Sympathetic…with those denying sovereign grace in the covenant!
One wonders why the interview lasted for fifteen more questions, unless the men who asked the questions exposing the elephant in the room are unwilling to give up their white elephant—the conditional covenant. The federal vision has shown the cost of maintaining it: a fully conditional salvation and the loss of all the doctrines of grace.
It is a plain admission by the CanRC representatives.
The message is clear. We are not fighting the federal vision; we are sympathetic with some of their emphases. In fact, we wonder what all that hullabaloo south of the border is about.
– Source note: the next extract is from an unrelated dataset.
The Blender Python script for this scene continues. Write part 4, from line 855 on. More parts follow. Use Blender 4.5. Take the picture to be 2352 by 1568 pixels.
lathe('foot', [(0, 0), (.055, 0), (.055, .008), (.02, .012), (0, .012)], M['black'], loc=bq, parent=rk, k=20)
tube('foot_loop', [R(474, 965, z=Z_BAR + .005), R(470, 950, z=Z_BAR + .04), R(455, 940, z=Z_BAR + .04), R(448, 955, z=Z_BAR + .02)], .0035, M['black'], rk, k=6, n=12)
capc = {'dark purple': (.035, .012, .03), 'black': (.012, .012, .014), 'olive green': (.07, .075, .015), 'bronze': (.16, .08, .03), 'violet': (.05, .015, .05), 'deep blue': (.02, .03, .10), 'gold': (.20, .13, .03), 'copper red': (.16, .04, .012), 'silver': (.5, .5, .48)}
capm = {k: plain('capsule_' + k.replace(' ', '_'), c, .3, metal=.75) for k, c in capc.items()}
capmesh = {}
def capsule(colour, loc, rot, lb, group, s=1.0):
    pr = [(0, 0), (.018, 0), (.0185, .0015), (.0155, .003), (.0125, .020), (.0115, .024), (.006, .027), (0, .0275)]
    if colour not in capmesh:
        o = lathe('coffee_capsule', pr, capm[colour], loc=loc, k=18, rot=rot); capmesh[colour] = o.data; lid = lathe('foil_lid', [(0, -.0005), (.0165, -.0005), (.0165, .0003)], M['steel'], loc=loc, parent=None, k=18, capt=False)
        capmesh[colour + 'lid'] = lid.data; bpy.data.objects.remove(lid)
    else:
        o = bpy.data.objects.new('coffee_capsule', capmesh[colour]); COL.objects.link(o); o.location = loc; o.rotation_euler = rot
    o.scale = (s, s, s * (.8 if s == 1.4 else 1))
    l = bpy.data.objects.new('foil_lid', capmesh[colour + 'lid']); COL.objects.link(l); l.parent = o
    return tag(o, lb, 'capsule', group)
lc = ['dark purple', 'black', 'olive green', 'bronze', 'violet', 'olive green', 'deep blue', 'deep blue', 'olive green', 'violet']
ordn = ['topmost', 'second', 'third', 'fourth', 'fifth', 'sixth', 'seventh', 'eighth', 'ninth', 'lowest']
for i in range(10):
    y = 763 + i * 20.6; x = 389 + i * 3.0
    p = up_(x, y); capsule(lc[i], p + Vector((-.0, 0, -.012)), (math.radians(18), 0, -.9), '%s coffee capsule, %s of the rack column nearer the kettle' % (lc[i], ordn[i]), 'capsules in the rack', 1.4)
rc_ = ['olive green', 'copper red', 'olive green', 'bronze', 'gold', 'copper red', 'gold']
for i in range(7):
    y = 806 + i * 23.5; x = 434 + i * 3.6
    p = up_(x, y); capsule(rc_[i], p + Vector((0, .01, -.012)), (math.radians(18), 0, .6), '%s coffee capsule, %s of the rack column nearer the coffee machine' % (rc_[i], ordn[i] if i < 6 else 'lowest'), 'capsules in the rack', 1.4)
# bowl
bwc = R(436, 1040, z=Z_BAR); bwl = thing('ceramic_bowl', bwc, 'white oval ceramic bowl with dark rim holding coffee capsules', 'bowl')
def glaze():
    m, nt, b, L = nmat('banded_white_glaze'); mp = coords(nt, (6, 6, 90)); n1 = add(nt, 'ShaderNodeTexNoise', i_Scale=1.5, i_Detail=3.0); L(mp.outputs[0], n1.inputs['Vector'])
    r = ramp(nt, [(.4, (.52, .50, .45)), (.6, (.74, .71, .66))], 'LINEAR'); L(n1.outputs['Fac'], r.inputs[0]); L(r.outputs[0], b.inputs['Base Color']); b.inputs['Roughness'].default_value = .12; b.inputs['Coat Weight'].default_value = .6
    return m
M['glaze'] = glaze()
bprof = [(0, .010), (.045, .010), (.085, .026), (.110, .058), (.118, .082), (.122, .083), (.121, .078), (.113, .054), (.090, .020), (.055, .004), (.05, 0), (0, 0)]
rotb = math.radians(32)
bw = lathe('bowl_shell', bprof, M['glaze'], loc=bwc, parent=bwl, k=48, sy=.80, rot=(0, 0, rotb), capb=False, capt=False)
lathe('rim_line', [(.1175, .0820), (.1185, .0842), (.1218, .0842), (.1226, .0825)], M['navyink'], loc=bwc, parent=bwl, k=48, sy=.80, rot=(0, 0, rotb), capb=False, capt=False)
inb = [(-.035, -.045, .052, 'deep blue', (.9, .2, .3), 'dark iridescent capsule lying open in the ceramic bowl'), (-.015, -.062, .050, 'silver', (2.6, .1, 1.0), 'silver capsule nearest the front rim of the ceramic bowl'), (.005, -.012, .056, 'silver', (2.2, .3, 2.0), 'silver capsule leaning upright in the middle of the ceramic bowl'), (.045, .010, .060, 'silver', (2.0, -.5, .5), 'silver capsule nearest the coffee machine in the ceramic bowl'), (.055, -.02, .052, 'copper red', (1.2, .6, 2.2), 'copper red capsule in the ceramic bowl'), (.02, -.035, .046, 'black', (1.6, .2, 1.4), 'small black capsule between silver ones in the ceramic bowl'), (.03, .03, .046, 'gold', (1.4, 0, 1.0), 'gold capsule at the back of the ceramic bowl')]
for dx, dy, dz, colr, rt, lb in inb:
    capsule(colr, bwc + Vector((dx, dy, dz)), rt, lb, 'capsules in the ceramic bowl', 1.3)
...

It is about the covenant and whether God and His will determines the membership in that covenant, or whether man and his will determines the membership in that covenant.
That is serious.
The maintenance of the doctrines of grace—including gracious justification—depends on the answer.
Are we serious about answering that question…and fighting for the right answer?
¹ For the official Protestant Reformed rejection of that error, one can refer to the document known as the Declaration of Principles found in Herman Hoeksema and Herman Hanko, “Appendix,” in Ready to Give an Answer: A Catechism of Reformed Distinctives (Grandville, MI: Reformed Free Publishing Association, 1997), 203—233.